White evangelicals may also choose not to vote, said Shaun Casey, former director of the US State Department’s Office of Religion and Global Affairs under Secretary John Kerry, and the author of a book about how John F. Kennedy became the first Catholic president despite Protestant opposition.
“There is a growing dissatisfaction among evangelicals with Trump,” Casey said. “They know Trump’s weaknesses: His immorality, his incoherence, his rage and incompetence. But I don’t see it leading them into the Democratic Party.”
Casey said Biden is smart to talk about his Catholicism in the campaign, regardless. It’s a point of personal connection with many voters. And when Biden talks about how his faith formed his character, sustained him in hard times, and taught him kindness and empathy, many will see a stark contrast with Trump.
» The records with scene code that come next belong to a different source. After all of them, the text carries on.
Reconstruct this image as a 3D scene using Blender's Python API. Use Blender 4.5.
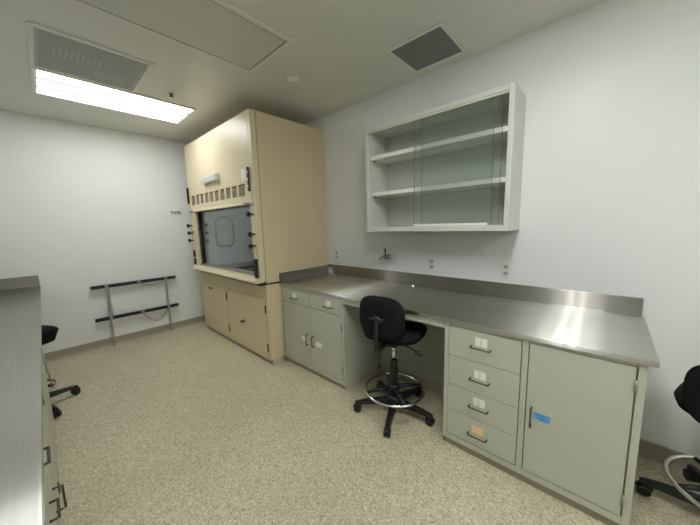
import bpy, bmesh, math, random
from mathutils import Vector, Matrix
for o in list(bpy.data.objects): bpy.data.objects.remove(o)
S = bpy.context.scene
COL = S.collection
PI = math.pi
H = 2.844                       # ceiling height

# ------------------------------------------------------------ camera
cd = bpy.data.cameras.new('camera'); cam = bpy.data.objects.new('camera', cd); COL.objects.link(cam)
yaw, pitch, roll = map(math.radians, (42.64, -7.708, -1.515))
F = Vector((-math.sin(yaw)*math.cos(pitch), math.cos(yaw)*math.cos(pitch), math.sin(pitch)))
R = F.cross(Vector((0,0,1))).normalized(); U = R.cross(F)
R2 = R*math.cos(roll)+U*math.sin(roll); U2 = -R*math.sin(roll)+U*math.cos(roll)
cam.matrix_world = Matrix(((R2.x,U2.x,-F.x,4.883),(R2.y,U2.y,-F.y,-2.492),(R2.z,U2.z,-F.z,1.537),(0,0,0,1)))
cd.sensor_width = 36; cd.lens = 282.18*36/700; cd.clip_start = 0.02; cd.clip_end = 50
S.camera = cam

# ------------------------------------------------------------ world, exposure, light levels
w = bpy.data.worlds.new('world'); S.world = w; w.use_nodes = True
w.node_tree.nodes['Background'].inputs[0].default_value = (.6,.65,.6,1)
w.node_tree.nodes['Background'].inputs[1].default_value = 0.0
S.view_settings.view_transform = 'Standard'; S.view_settings.look = 'None'
S.view_settings.gamma = 1; S.view_settings.use_curve_mapping = False
S.view_settings.exposure = 0.17
LAMP = 14.0                      # fluorescent diffuser radiance
BRIGHT = 4.2
LAMP_COL = (.97, .99, .985)
S.cycles.max_bounces = 10; S.cycles.diffuse_bounces = 6; S.cycles.glossy_bounces = 4
S.cycles.transparent_max_bounces = 12
S.cycles.caustics_reflective = False; S.cycles.caustics_refractive = False

# ------------------------------------------------------------ materials
def nt(name):
    m = bpy.data.materials.new(name); m.use_nodes = True
    return m, m.node_tree, m.node_tree.nodes['Principled BSDF']
def N(t, k, **kw):
    n = t.nodes.new(k)
    for a, b in kw.items(): setattr(n, a, b)
    return n
def ramp(t, fac, stops):
    r = N(t, 'ShaderNodeValToRGB'); e = r.color_ramp.elements
    while len(e) < len(stops): e.new(.5)
    for i, (p, c) in enumerate(stops): e[i].position = p; e[i].color = (*c, 1)
    t.links.new(fac, r.inputs[0]); return r.outputs[0]
def paint(name, col, rough=.5, spec=.4, var=.04, scale=3, bump=0, bscale=60, metal=0):
    m, t, b = nt(name)
    tc = N(t, 'ShaderNodeTexCoord'); n = N(t, 'ShaderNodeTexNoise'); n.inputs['Scale'].default_value = scale
    n.inputs['Detail'].default_value = 4
    t.links.new(tc.outputs['Object'], n.inputs['Vector'])
    a = tuple(c*(1-var) for c in col); z = tuple(min(1, c*(1+var)) for c in col)
    t.links.new(ramp(t, n.outputs['Fac'], [(.3, a), (.7, z)]), b.inputs['Base Color'])
    b.inputs['Roughness'].default_value = rough; b.inputs['Specular IOR Level'].default_value = spec
    b.inputs['Metallic'].default_value = metal
    if bump:
        n2 = N(t, 'ShaderNodeTexNoise'); n2.inputs['Scale'].default_value = bscale; n2.inputs['Detail'].default_value = 3
        t.links.new(tc.outputs['Object'], n2.inputs['Vector'])
        bp = N(t, 'ShaderNodeBump'); bp.inputs['Strength'].default_value = bump; bp.inputs['Distance'].default_value = .002
        t.links.new(n2.outputs['Fac'], bp.inputs['Height']); t.links.new(bp.outputs[0], b.inputs['Normal'])
    return m
def steel(name, tangent, stretch, col=(.60,.59,.555), rough=.23, aniso=.88):
    m, t, b = nt(name); gl = N(t, 'ShaderNodeBsdfAnisotropic')
    g = N(t, 'ShaderNodeNewGeometry'); mp = N(t, 'ShaderNodeMapping'); mp.inputs['Scale'].default_value = stretch
    n = N(t, 'ShaderNodeTexNoise'); n.inputs['Scale'].default_value = 1; n.inputs['Detail'].default_value = 5
    t.links.new(g.outputs['Position'], mp.inputs[0]); t.links.new(mp.outputs[0], n.inputs['Vector'])
    n3 = N(t, 'ShaderNodeTexNoise'); n3.inputs['Scale'].default_value = 2.2; n3.inputs['Detail'].default_value = 5
    t.links.new(g.outputs['Position'], n3.inputs['Vector'])
    mx = N(t, 'ShaderNodeMath', operation='ADD'); t.links.new(n.outputs['Fac'], mx.inputs[0]); t.links.new(n3.outputs['Fac'], mx.inputs[1])
    hf = N(t, 'ShaderNodeMath', operation='MULTIPLY'); hf.inputs[1].default_value = .5; t.links.new(mx.outputs[0], hf.inputs[0])
    t.links.new(ramp(t, hf.outputs[0], [(.3, tuple(c*.9 for c in col)), (.7, tuple(c*1.08 for c in col))]), gl.inputs[0])
    mr = N(t, 'ShaderNodeMapRange'); mr.inputs[1].default_value = .3; mr.inputs[2].default_value = .7
    mr.inputs[3].default_value = rough-.02; mr.inputs[4].default_value = rough+.03
    t.links.new(hf.outputs[0], mr.inputs[0]); t.links.new(mr.outputs[0], gl.inputs['Roughness'])
    gl.inputs['Anisotropy'].default_value = aniso
    cx = N(t, 'ShaderNodeCombineXYZ')
    for i in range(3): cx.inputs[i].default_value = tangent[i]
    t.links.new(cx.outputs[0], gl.inputs['Tangent'])
    g2 = N(t, 'ShaderNodeBsdfAnisotropic'); g2.inputs['Roughness'].default_value = .42; g2.inputs['Anisotropy'].default_value = .6
    t.links.new(gl.inputs[0].links[0].from_socket, g2.inputs[0]); t.links.new(cx.outputs[0], g2.inputs['Tangent'])
    ms = N(t, 'ShaderNodeMixShader'); ms.inputs[0].default_value = .55
    t.links.new(gl.outputs[0], ms.inputs[1]); t.links.new(g2.outputs[0], ms.inputs[2])
    t.links.new(ms.outputs[0], t.nodes['Material Output'].inputs[0]); t.nodes.remove(b)
    return m
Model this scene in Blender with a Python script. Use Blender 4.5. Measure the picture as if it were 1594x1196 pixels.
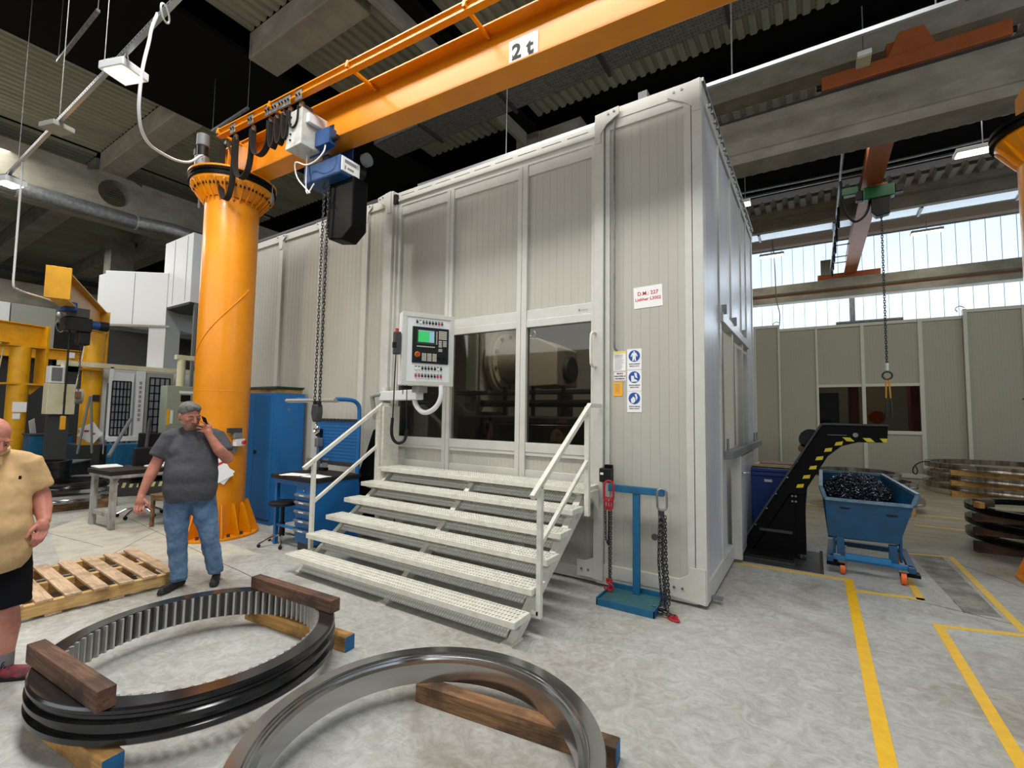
import bpy, math, random
from mathutils import Vector, Matrix
random.seed(7)
PI = math.pi
S = bpy.context.scene
COL = S.collection
for o in list(bpy.data.objects):
    bpy.data.objects.remove(o)

# ------------------------------------------------------------ camera
cam_d = bpy.data.cameras.new('camera')
cam = bpy.data.objects.new('camera', cam_d)
COL.objects.link(cam)
yaw, pitch, roll = -0.57386, 0.06504, 0.01505
fw = Vector((math.sin(yaw)*math.cos(pitch), math.cos(yaw)*math.cos(pitch), math.sin(pitch)))
rt = Vector((math.cos(yaw), -math.sin(yaw), 0))
up = rt.cross(fw)
r2 = rt*math.cos(roll) + up*math.sin(roll)
u2 = -rt*math.sin(roll) + up*math.cos(roll)
cam.matrix_world = Matrix(((r2.x, u2.x, -fw.x, 0), (r2.y, u2.y, -fw.y, 0), (r2.z, u2.z, -fw.z, 1.62), (0, 0, 0, 1)))
cam_d.sensor_fit = 'HORIZONTAL'
cam_d.sensor_width = 36
cam_d.lens = 36*727.25/1594
cam_d.clip_start = 0.05
cam_d.clip_end = 200
S.camera = cam

# ------------------------------------------------------------ view, world, large lights
S.view_settings.view_transform = 'Standard'
S.view_settings.look = 'None'
S.view_settings.gamma = 1
S.view_settings.use_curve_mapping = False
S.view_settings.exposure = -0.08
W = bpy.data.worlds.new('world')
S.world = W
W.use_nodes = True
W.node_tree.nodes['Background'].inputs[0].default_value = (0.80, 0.90, 1.0, 1)
W.node_tree.nodes['Background'].inputs[1].default_value = 1.0


def area(name, loc, size, power, col, rot):
    l = bpy.data.lights.new(name, 'AREA')
    l.shape = 'RECTANGLE'
    l.size, l.size_y = size
    l.energy = power
    l.color = col
    o = bpy.data.objects.new(name, l)
    o.location = loc
    o.rotation_euler = rot
    COL.objects.link(o)
    return o


# area lights standing for window daylight, and unseen lamps under the roof
area('daylight_front', (-3, -8.6, 5.6), (22, 2.6), 640, (0.93, 0.97, 1.0), (math.radians(76), 0, 0))  # stands in for unseen windows assumed behind the camera
area('daylight_back', (3, 23.5, 6.6), (14, 3.6), 560, (0.80, 0.90, 1.0), (math.radians(-80), 0, 0))
area('unseen_overhead_light', (-2.5, 1.15, 7.7), (8, 0.9), 620, (1.0, 0.985, 0.95), (0, 0, 0))
area('unseen_overhead_light', (2.6, 12.4, 7.9), (7, 1.4), 110, (1.0, 0.98, 0.93), (0, 0, 0))
area('unseen_overhead_light', (-13.5, 1.5, 7.7), (5, 2.0), 300, (1.0, 0.99, 0.96), (0, 0, 0))
area('unseen_overhead_light', (-24, 3, 7.6), (7, 3), 420, (1.0, 0.99, 0.96), (0, 0, 0))  # fill light added to lift the dark far left bays
area('daylight_side', (13.6, 7, 6.6), (16, 3.6), 800, (0.78, 0.87, 1.0), (0, math.radians(80), 0))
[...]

Richard Mouw has been invited to two sessions and spoken to multiple evangelical leaders who have met with the Democrats. He will join a listening session later this week. Mouw plans to bring up the party’s positions on abortion and religious liberty.
“There are real issues,” he said. “It’s very important that Biden send out a signal that he cares about communities of faith and people of conviction—even convictions that are different from his own.”
Gestures might not be enough to bring evangelicals and a Catholic candidate together, Mouw said, but they won’t hurt.